The SMPA has called for the criminalisation of above-face-value ticket resale in Switzerland and urged its members to do more to combat touting

By Jon Chapple on 16 May 2016

Paléo Festival Nyon, Switzerland

SMPA member Paléo Festival operates its own ticket-swap service for fans unable to attend

image © Martin Abegglen

The Swiss Music Promoters’ Association (SMPA) has outlined its case for regulation of the country’s secondary ticketing market, arguing that the system as it stands is characterised by “excessive prices, forgeries, irritation and disappointment” and offers “no protection” to consumers.

While there are currently no restrictions on reselling tickets in Switzerland – the Federal Council, which governs the central European state, has previously stated that to “restrict the resale of legally acquired property would violate the principles of free competition, economic freedom and the guarantee of ownership” – SMPA says it “nevertheless intends to fight secondary market abuse”.

Its recommendations include either criminalising resale above face value (a view shared by Swiss national councillor Olivier Feller and Mumford & Sons manager Adam Tudhope in the UK) or making mandatory resale licences for secondary sellers.

“By buying your tickets from touts, you encourage the secondary market and profiteering at your expense”

Many anti-touting campaigners advocate personalised tickets, irretrievably bound to the buyer and requring their photo ID to enter the concert or festival, as a solution to secondary-market price gouging.
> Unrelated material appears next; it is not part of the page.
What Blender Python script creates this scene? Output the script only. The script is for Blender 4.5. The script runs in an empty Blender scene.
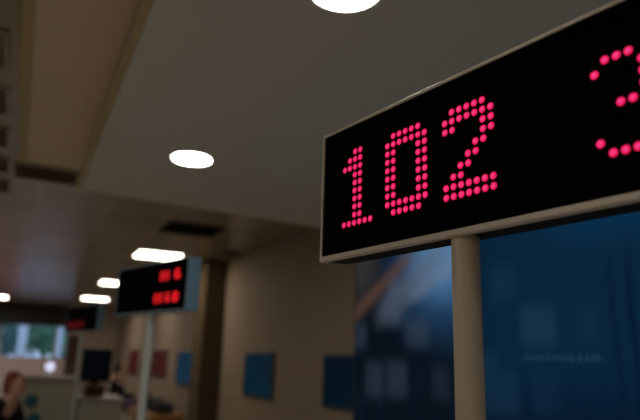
import bpy, bmesh, math, random
from mathutils import Vector, Matrix, Euler, noise
random.seed(7)
C = bpy.context.scene.collection
PI = math.pi
EYE = 1.3                      # camera height above the floor

# ------------------------------------------------------------------ camera
RT = Vector((.99954, -.00756, .02934)).normalized()
UP = Vector((-.0303, -.24938, .96793))
FW = UP.cross(RT).normalized()
UP = RT.cross(FW).normalized()
FPX = 610.0
cam_d = bpy.data.cameras.new('camera')
cam = bpy.data.objects.new('camera', cam_d)
C.objects.link(cam)
M = Matrix((RT, UP, -FW)).transposed().to_4x4()
M.translation = Vector((0, 0, EYE))
cam.matrix_world = M
cam_d.sensor_fit = 'HORIZONTAL'
cam_d.sensor_width = 36
cam_d.lens = 36 * FPX / 640
cam_d.clip_start = .02
cam_d.clip_end = 300
cam_d.dof.use_dof = True
cam_d.dof.focus_distance = 1.06
cam_d.dof.aperture_fstop = 2.4
bpy.context.scene.camera = cam


def ray(x, y):
    return FW + RT * ((x - 320) / FPX) + UP * ((210 - y) / FPX)


AZ = math.radians(25.5)        # the room is turned by this much
E1 = Vector((-math.sin(AZ), math.cos(AZ), 0))   # along the hall
E2 = Vector((math.cos(AZ), math.sin(AZ), 0))    # across the hall, to the right


def room(u, v, z=0):
    p = E1 * u + E2 * v
    return Vector((p.x, p.y, z))


def at_v(x, y, v):             # point on the plane v = const -> (u, z)
    d = ray(x, y)
    p = d * (v / d.dot(E2))
    return p.dot(E1), p.z + EYE


def at_u(x, y, u):             # point on the plane u = const -> (v, z)
    d = ray(x, y)
    p = d * (u / d.dot(E1))
    return p.dot(E2), p.z + EYE


# ------------------------------------------------------------------ materials
def mat(name, col, rough=.6, metal=0, spec=.4, var=0, scale=8, bump=0, bscale=60):
    m = bpy.data.materials.new(name)
    m.use_nodes = True
    nt = m.node_tree
    b = nt.nodes['Principled BSDF']
    b.inputs['Base Color'].default_value = (*col, 1)
    b.inputs['Roughness'].default_value = rough
    b.inputs['Metallic'].default_value = metal
    b.inputs['Specular IOR Level'].default_value = spec
    tc = nt.nodes.new('ShaderNodeTexCoord')
    if var:
        n = nt.nodes.new('ShaderNodeTexNoise')
        n.inputs['Scale'].default_value = scale
        n.inputs['Detail'].default_value = 4
        nt.links.new(tc.outputs['Object'], n.inputs['Vector'])
        mx = nt.nodes.new('ShaderNodeMix')
        mx.data_type = 'RGBA'
        mx.inputs['A'].default_value = (*[c * (1 - var) for c in col], 1)
        mx.inputs['B'].default_value = (*[min(1, c * (1 + var)) for c in col], 1)
        nt.links.new(n.outputs['Fac'], mx.inputs['Factor'])
        nt.links.new(mx.outputs['Result'], b.inputs['Base Color'])
    if bump:
        n = nt.nodes.new('ShaderNodeTexNoise')
        n.inputs['Scale'].default_value = bscale
        nt.links.new(tc.outputs['Object'], n.inputs['Vector'])
        bp = nt.nodes.new('ShaderNodeBump')
        bp.inputs['Strength'].default_value = bump
        bp.inputs['Distance'].default_value = .003
        nt.links.new(n.outputs['Fac'], bp.inputs['Height'])
        nt.links.new(bp.outputs['Normal'], b.inputs['Normal'])
    return m


def emit(name, col, s):
    m = bpy.data.materials.new(name)
    m.use_nodes = True
    nt = m.node_tree
    b = nt.nodes['Principled BSDF']
    b.inputs['Base Color'].default_value = (.02, .02, .02, 1)
    b.inputs['Emission Color'].default_value = (*col, 1)
    b.inputs['Emission Strength'].default_value = s
    return m


def grid_mat(name, tile, joint, size, rough, spec=.4, width=.03, speck=.12):
    m = mat(name, tile, rough, spec=spec)
    nt = m.node_tree
    b = nt.nodes['Principled BSDF']
    tc = nt.nodes.new('ShaderNodeTexCoord')
    br = nt.nodes.new('ShaderNodeTexBrick')
    br.offset = 0
    br.inputs['Scale'].default_value = 1
    br.inputs['Brick Width'].default_value = size
    br.inputs['Row Height'].default_value = size
    br.inputs['Mortar Size'].default_value = width
    br.inputs['Mortar Smooth'].default_value = .1
    br.inputs['Color1'].default_value = (*[c * (1 - speck) for c in tile], 1)
    br.inputs['Color2'].default_value = (*[c * (1 + speck) for c in tile], 1)
    br.inputs['Mortar'].default_value = (*joint, 1)
    nt.links.new(tc.outputs['Object'], br.inputs['Vector'])
    nt.links.new(br.outputs['Color'], b.inputs['Base Color'])
    return m


def wood_mat(name, a, b_):
    m = mat(name, a, .5)
    nt = m.node_tree
    b = nt.nodes['Principled BSDF']
    tc = nt.nodes.new('ShaderNodeTexCoord')
    mp = nt.nodes.new('ShaderNodeMapping')
    mp.inputs['Scale'].default_value = (2, 14, 14)
    n = nt.nodes.new('ShaderNodeTexNoise')
    n.inputs['Scale'].default_value = 3
    n.inputs['Detail'].default_value = 6
    mx = nt.nodes.new('ShaderNodeMix')
    mx.data_type = 'RGBA'
    mx.inputs['A'].default_value = (*a, 1)
    mx.inputs['B'].default_value = (*b_, 1)
    nt.links.new(tc.outputs['Object'], mp.inputs['Vector'])
    nt.links.new(mp.outputs['Vector'], n.inputs['Vector'])
    nt.links.new(n.outputs['Fac'], mx.inputs['Factor'])
    nt.links.new(mx.outputs['Result'], b.inputs['Base Color'])
    return m


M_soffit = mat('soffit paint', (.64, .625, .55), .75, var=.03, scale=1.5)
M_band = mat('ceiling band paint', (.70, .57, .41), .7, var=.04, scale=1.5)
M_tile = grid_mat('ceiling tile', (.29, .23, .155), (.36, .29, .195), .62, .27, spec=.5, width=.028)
M_trim = mat('olive trim', (.50, .39, .21), .6)
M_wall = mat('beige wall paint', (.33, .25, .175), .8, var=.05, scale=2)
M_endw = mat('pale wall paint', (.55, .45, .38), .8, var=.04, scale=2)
M_mauve = mat('mauve wall paint', (.85, .69, .67), .8, var=.05)
M_floor = grid_mat('floor tile', (.46, .42, .36), (.3, .27, .23), .6, .35, width=.006, speck=.05)
M_brown = mat('brown pilaster veneer', (.11, .075, .04), .8, spec=.1, var=.1)
M_dark = mat('dark blind box', (.02, .018, .016), .6)
M_lamp_round = emit('downlight diffuser', (1, .97, .90), 60)
M_lamp_panel = emit('panel diffuser', (1, .90, .78), 12)
M_white = mat('white metal', (.7, .7, .68), .4)
M_vent = mat('dark vent backing', (.06, .05, .035), .8)
M_slat = mat('vent slat', (.11, .085, .055), .6)
M_ventpale = mat('olive grey vent', (.36, .30, .20), .7)
M_frame = mat('pale aluminium frame', (.58, .53, .45), .42, metal=.2, spec=.5, var=.05, scale=30)
M_pole = mat('beige painted pole', (.50, .43, .33), .45, spec=.5, var=.04, scale=20)
M_greypole = mat('grey painted pole', (.52, .56, .52), .45, spec=.5)
M_black = mat('black housing', (.008, .007, .008), .7, spec=.15)
M_face = mat('black display face', (.003, .002, .002), .8, spec=.02)
M_cap = mat('blue grey aluminium cap', (.22, .36, .46), .4, metal=.3)
M_led = emit('pink red led', (1, .006, .105), .80)
M_ledcore = emit('pink led core', (1, .035, .25), .90)
M_red = emit('red led', (1, .012, .02), 1.8)
M_reddim = emit('dim red led', (1, .01, .015), .14)


# ------------------------------------------------------------------ mesh helpers
class MB:
    def __init__(self):
        self.bm = bmesh.new()

    def box(self, x0, x1, y0, y1, z0, z1, mi=0, rot=None, at=None):
        vs = [Vector((x, y, z)) for x in (x0, x1) for y in (y0, y1) for z in (z0, z1)]
        if rot is not None:
            vs = [rot @ v for v in vs]
        if at is not None:
            vs = [v + at for v in vs]
        v = [self.bm.verts.new(q) for q in vs]
        for f in ((0, 1, 3, 2), (4, 6, 7, 5), (0, 4, 5, 1), (2, 3, 7, 6), (0, 2, 6, 4), (1, 5, 7, 3)):
            fc = self.bm.faces.new([v[i] for i in f])
            fc.material_index = mi
        return self

    def tube(self, p, q, r0, r1=None, n=24, mi=0, cap=True, smooth=True):
        r1 = r0 if r1 is None else r1
        p, q = Vector(p), Vector(q)
        d = (q - p).normalized()
        a = d.orthogonal().normalized()
        b = d.cross(a)
        A, B = [], []
        for i in range(n):
            t = 2 * PI * i / n
            o = a * math.cos(t) + b * math.sin(t)
            A.append(self.bm.verts.new(p + o * r0))
            B.append(self.bm.verts.new(q + o * r1))
        for i in range(n):
            j = (i + 1) % n
            f = self.bm.faces.new((A[i], A[j], B[j], B[i]))
            f.smooth = smooth
            f.material_index = mi
        if cap:
            self.bm.faces.new(A[::-1]).material_index = mi
            self.bm.faces.new(B).material_index = mi
        return self

    def lathe(self, prof, n=32, mi=0, at=(0, 0, 0)):
        at = Vector(at)
        rings = []
        for r, z in prof:
            rings.append([self.bm.verts.new(at + Vector((max(r, 1e-4) * math.cos(2 * PI * i / n),
                                                         max(r, 1e-4) * math.sin(2 * PI * i / n), z))) for i in range(n)])
        for a, b in zip(rings, rings[1:]):
            for i in range(n):
                j = (i + 1) % n
                f = self.bm.faces.new((a[i], a[j], b[j], b[i]))
                f.smooth = True
                f.material_index = mi
        self.bm.faces.new(rings[0][::-1]).material_index = mi
        self.bm.faces.new(rings[-1]).material_index = mi
        return self

    def prism(self, poly, y0, y1, mi=0):       # polygon in x,z extruded along y
        a = [self.bm.verts.new((x, y0, z)) for x, z in poly]
        b = [self.bm.verts.new((x, y1, z)) for x, z in poly]
        n = len(poly)
        for i in range(n):
            j = (i + 1) % n
            self.bm.faces.new((a[i], a[j], b[j], b[i])).material_index = mi
        self.bm.faces.new(a[::-1]).material_index = mi
        self.bm.faces.new(b).material_index = mi
        return self

    def blob(self, c, r, sub=2, mi=0, rough=0, seed=0):
        ret = bmesh.ops.create_icosphere(self.bm, subdivisions=sub, radius=1)
        c = Vector(c)
        for v in ret['verts']:
            k = 1 + rough * noise.noise(v.co * 1.7 + Vector((seed, seed * 2, 0)))
            v.co = Vector((v.co.x * r[0] * k, v.co.y * r[1] * k, v.co.z * r[2] * k)) + c
        for f in {f for v in ret['verts'] for f in v.link_faces}:
            f.smooth = True
            f.material_index = mi
        return self

    def build(self, name, mats, parent=None, bevel=0, seg=2, loc=None, rotz=0):
        bmesh.ops.recalc_face_normals(self.bm, faces=self.bm.faces)
        me = bpy.data.meshes.new(name)
        self.bm.to_mesh(me)
        self.bm.free()
        if not isinstance(mats, (list, tuple)):
            mats = [mats]
        for m in mats:
            me.materials.append(m)
        o = bpy.data.objects.new(name, me)
        C.objects.link(o)
        if parent:
            o.parent = parent
        if loc is not None:
            o.location = loc
        o.rotation_euler.z = rotz
        if bevel:
            md = o.modifiers.new('bevel', 'BEVEL')
            md.width = bevel
            md.segments = seg
            md.limit_method = 'ANGLE'
        return o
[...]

However, SMPA – which represents 35 Swiss concert promoters and festivals – says such customised tickets aren’t “ideal”, citing a cost that would be “too high for all concerned”. “The extra cost would be added to the price of tickets,” explains CEO Stefan Breitenmoser. “For consumers this system would be expensive and inconvenient.”

It instead urges its members to consider alternatives such as a restriction on the number of tickets that can be sold to each person, limited distribution channels and the development of not-for-profit ticket swap sites, such as those pioneered by OpenAir St Gallen and Paléo Festival Nyon.

SMPA also lists a number of resale sites it believes consumers should avoid, including Alltickets, Viagogo, Onlineticketsshop, Worldticketshop, Vienna Ticketoffice, Ticketbande, eBay and Ricardo, which it says are rife with “speculation”. “By buying your tickets on these platforms or from touts, you encourage the secondary market and profiteering at your expense,” says Breitenmoser.

Belgium’s government earlier this month announced that Topticketshop, along with other resale sites Rang1Tickets.nl and Tickets België, are to be blocked by Belgian ISPs.